Required task
Repeat every line of the material, character for character.

Data
____

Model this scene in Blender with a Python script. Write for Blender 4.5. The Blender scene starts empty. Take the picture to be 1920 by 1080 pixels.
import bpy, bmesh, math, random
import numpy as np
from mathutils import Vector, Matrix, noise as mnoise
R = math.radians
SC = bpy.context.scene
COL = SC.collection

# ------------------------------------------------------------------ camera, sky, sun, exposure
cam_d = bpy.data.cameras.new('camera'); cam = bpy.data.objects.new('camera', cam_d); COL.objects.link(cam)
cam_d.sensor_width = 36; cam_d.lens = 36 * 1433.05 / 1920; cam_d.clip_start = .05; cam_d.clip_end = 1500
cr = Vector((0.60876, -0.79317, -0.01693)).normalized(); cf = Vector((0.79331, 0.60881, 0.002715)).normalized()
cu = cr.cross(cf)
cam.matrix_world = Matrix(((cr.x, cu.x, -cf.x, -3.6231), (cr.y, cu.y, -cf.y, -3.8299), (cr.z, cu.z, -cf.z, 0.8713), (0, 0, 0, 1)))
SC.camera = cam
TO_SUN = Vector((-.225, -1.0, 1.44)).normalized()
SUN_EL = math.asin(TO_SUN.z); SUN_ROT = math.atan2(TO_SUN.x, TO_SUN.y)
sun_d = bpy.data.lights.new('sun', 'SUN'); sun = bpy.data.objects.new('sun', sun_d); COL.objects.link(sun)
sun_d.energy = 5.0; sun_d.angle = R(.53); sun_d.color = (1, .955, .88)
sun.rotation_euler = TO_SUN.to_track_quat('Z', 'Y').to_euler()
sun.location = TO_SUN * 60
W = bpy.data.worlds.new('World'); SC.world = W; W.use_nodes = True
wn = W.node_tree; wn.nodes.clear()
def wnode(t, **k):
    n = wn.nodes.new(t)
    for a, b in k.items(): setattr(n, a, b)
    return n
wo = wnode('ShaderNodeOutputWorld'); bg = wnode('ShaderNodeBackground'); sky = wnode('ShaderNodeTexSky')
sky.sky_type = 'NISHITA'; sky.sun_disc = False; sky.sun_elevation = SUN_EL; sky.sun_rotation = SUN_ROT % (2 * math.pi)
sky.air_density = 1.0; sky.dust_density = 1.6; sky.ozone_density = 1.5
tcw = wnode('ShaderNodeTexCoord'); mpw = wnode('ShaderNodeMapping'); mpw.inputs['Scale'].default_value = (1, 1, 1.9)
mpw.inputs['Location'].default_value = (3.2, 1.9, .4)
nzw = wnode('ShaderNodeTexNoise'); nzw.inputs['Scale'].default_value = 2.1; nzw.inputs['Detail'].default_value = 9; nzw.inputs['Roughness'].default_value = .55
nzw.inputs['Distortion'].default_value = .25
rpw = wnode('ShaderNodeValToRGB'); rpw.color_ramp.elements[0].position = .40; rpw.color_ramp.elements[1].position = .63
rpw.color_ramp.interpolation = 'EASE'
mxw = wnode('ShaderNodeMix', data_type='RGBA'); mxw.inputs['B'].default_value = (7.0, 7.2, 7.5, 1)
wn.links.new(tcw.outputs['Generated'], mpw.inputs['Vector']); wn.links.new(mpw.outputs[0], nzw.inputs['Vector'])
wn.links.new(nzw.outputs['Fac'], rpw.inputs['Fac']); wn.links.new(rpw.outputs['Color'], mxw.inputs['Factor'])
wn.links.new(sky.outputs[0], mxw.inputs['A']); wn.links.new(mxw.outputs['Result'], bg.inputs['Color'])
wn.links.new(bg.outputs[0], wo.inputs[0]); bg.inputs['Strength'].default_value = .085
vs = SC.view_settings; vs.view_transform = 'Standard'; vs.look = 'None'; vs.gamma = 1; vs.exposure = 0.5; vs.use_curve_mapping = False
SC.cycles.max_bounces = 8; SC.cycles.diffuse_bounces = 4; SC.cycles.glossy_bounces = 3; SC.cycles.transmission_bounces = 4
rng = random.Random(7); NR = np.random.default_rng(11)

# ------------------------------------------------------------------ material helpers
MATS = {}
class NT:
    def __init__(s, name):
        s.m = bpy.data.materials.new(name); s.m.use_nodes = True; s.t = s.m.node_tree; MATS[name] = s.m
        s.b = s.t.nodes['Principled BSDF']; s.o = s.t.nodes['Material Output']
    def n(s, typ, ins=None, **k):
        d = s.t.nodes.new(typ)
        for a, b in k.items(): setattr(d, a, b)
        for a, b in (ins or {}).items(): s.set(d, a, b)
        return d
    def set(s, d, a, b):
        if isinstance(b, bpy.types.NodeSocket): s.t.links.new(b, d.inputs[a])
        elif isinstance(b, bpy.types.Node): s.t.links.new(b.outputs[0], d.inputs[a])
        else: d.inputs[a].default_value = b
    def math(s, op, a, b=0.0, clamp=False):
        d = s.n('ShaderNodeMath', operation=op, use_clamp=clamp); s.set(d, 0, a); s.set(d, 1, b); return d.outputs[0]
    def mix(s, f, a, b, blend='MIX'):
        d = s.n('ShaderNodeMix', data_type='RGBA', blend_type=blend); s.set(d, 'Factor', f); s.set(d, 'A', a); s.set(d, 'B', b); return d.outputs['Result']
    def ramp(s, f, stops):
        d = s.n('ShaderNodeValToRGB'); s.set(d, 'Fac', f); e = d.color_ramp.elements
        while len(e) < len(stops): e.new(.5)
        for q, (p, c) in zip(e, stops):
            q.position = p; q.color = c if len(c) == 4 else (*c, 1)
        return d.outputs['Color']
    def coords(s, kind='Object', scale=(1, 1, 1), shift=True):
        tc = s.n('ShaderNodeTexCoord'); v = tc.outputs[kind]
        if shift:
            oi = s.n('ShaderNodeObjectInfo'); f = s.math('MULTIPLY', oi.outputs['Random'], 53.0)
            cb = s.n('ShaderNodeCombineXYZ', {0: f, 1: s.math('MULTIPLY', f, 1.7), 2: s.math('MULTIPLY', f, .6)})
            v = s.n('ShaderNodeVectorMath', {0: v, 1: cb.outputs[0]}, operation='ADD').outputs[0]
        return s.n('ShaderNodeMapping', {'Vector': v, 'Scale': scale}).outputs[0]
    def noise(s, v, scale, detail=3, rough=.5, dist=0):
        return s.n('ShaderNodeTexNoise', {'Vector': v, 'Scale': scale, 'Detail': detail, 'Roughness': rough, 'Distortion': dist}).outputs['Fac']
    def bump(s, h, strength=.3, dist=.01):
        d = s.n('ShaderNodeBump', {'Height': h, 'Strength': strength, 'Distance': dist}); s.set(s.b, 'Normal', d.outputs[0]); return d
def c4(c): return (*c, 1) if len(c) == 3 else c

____

Written answer
Model this scene in Blender with a Python script. Write for Blender 4.5. The Blender scene starts empty. Take the picture to be 1920 by 1080 pixels.
import bpy, bmesh, math, random
import numpy as np
from mathutils import Vector, Matrix, noise as mnoise
R = math.radians
SC = bpy.context.scene
COL = SC.collection

# ------------------------------------------------------------------ camera, sky, sun, exposure
cam_d = bpy.data.cameras.new('camera'); cam = bpy.data.objects.new('camera', cam_d); COL.objects.link(cam)
cam_d.sensor_width = 36; cam_d.lens = 36 * 1433.05 / 1920; cam_d.clip_start = .05; cam_d.clip_end = 1500
cr = Vector((0.60876, -0.79317, -0.01693)).normalized(); cf = Vector((0.79331, 0.60881, 0.002715)).normalized()
cu = cr.cross(cf)
cam.matrix_world = Matrix(((cr.x, cu.x, -cf.x, -3.6231), (cr.y, cu.y, -cf.y, -3.8299), (cr.z, cu.z, -cf.z, 0.8713), (0, 0, 0, 1)))
SC.camera = cam
TO_SUN = Vector((-.225, -1.0, 1.44)).normalized()
SUN_EL = math.asin(TO_SUN.z); SUN_ROT = math.atan2(TO_SUN.x, TO_SUN.y)
sun_d = bpy.data.lights.new('sun', 'SUN'); sun = bpy.data.objects.new('sun', sun_d); COL.objects.link(sun)
sun_d.energy = 5.0; sun_d.angle = R(.53); sun_d.color = (1, .955, .88)
sun.rotation_euler = TO_SUN.to_track_quat('Z', 'Y').to_euler()
sun.location = TO_SUN * 60
W = bpy.data.worlds.new('World'); SC.world = W; W.use_nodes = True
wn = W.node_tree; wn.nodes.clear()
def wnode(t, **k):
    n = wn.nodes.new(t)
    for a, b in k.items(): setattr(n, a, b)
    return n
wo = wnode('ShaderNodeOutputWorld'); bg = wnode('ShaderNodeBackground'); sky = wnode('ShaderNodeTexSky')
sky.sky_type = 'NISHITA'; sky.sun_disc = False; sky.sun_elevation = SUN_EL; sky.sun_rotation = SUN_ROT % (2 * math.pi)
sky.air_density = 1.0; sky.dust_density = 1.6; sky.ozone_density = 1.5
tcw = wnode('ShaderNodeTexCoord'); mpw = wnode('ShaderNodeMapping'); mpw.inputs['Scale'].default_value = (1, 1, 1.9)
mpw.inputs['Location'].default_value = (3.2, 1.9, .4)
nzw = wnode('ShaderNodeTexNoise'); nzw.inputs['Scale'].default_value = 2.1; nzw.inputs['Detail'].default_value = 9; nzw.inputs['Roughness'].default_value = .55
nzw.inputs['Distortion'].default_value = .25
rpw = wnode('ShaderNodeValToRGB'); rpw.color_ramp.elements[0].position = .40; rpw.color_ramp.elements[1].position = .63
rpw.color_ramp.interpolation = 'EASE'
mxw = wnode('ShaderNodeMix', data_type='RGBA'); mxw.inputs['B'].default_value = (7.0, 7.2, 7.5, 1)
wn.links.new(tcw.outputs['Generated'], mpw.inputs['Vector']); wn.links.new(mpw.outputs[0], nzw.inputs['Vector'])
wn.links.new(nzw.outputs['Fac'], rpw.inputs['Fac']); wn.links.new(rpw.outputs['Color'], mxw.inputs['Factor'])
wn.links.new(sky.outputs[0], mxw.inputs['A']); wn.links.new(mxw.outputs['Result'], bg.inputs['Color'])
wn.links.new(bg.outputs[0], wo.inputs[0]); bg.inputs['Strength'].default_value = .085
vs = SC.view_settings; vs.view_transform = 'Standard'; vs.look = 'None'; vs.gamma = 1; vs.exposure = 0.5; vs.use_curve_mapping = False
SC.cycles.max_bounces = 8; SC.cycles.diffuse_bounces = 4; SC.cycles.glossy_bounces = 3; SC.cycles.transmission_bounces = 4
rng = random.Random(7); NR = np.random.default_rng(11)

# ------------------------------------------------------------------ material helpers
MATS = {}
class NT:
    def __init__(s, name):
        s.m = bpy.data.materials.new(name); s.m.use_nodes = True; s.t = s.m.node_tree; MATS[name] = s.m
        s.b = s.t.nodes['Principled BSDF']; s.o = s.t.nodes['Material Output']
    def n(s, typ, ins=None, **k):
        d = s.t.nodes.new(typ)
        for a, b in k.items(): setattr(d, a, b)
        for a, b in (ins or {}).items(): s.set(d, a, b)
        return d
    def set(s, d, a, b):
        if isinstance(b, bpy.types.NodeSocket): s.t.links.new(b, d.inputs[a])
        elif isinstance(b, bpy.types.Node): s.t.links.new(b.outputs[0], d.inputs[a])
        else: d.inputs[a].default_value = b
    def math(s, op, a, b=0.0, clamp=False):
        d = s.n('ShaderNodeMath', operation=op, use_clamp=clamp); s.set(d, 0, a); s.set(d, 1, b); return d.outputs[0]
    def mix(s, f, a, b, blend='MIX'):
        d = s.n('ShaderNodeMix', data_type='RGBA', blend_type=blend); s.set(d, 'Factor', f); s.set(d, 'A', a); s.set(d, 'B', b); return d.outputs['Result']
    def ramp(s, f, stops):
        d = s.n('ShaderNodeValToRGB'); s.set(d, 'Fac', f); e = d.color_ramp.elements
        while len(e) < len(stops): e.new(.5)
        for q, (p, c) in zip(e, stops):
            q.position = p; q.color = c if len(c) == 4 else (*c, 1)
        return d.outputs['Color']
    def coords(s, kind='Object', scale=(1, 1, 1), shift=True):
        tc = s.n('ShaderNodeTexCoord'); v = tc.outputs[kind]
        if shift:
            oi = s.n('ShaderNodeObjectInfo'); f = s.math('MULTIPLY', oi.outputs['Random'], 53.0)
            cb = s.n('ShaderNodeCombineXYZ', {0: f, 1: s.math('MULTIPLY', f, 1.7), 2: s.math('MULTIPLY', f, .6)})
            v = s.n('ShaderNodeVectorMath', {0: v, 1: cb.outputs[0]}, operation='ADD').outputs[0]
        return s.n('ShaderNodeMapping', {'Vector': v, 'Scale': scale}).outputs[0]
    def noise(s, v, scale, detail=3, rough=.5, dist=0):
        return s.n('ShaderNodeTexNoise', {'Vector': v, 'Scale': scale, 'Detail': detail, 'Roughness': rough, 'Distortion': dist}).outputs['Fac']
    def bump(s, h, strength=.3, dist=.01):
        d = s.n('ShaderNodeBump', {'Height': h, 'Strength': strength, 'Distance': dist}); s.set(s.b, 'Normal', d.outputs[0]); return d
def c4(c): return (*c, 1) if len(c) == 3 else c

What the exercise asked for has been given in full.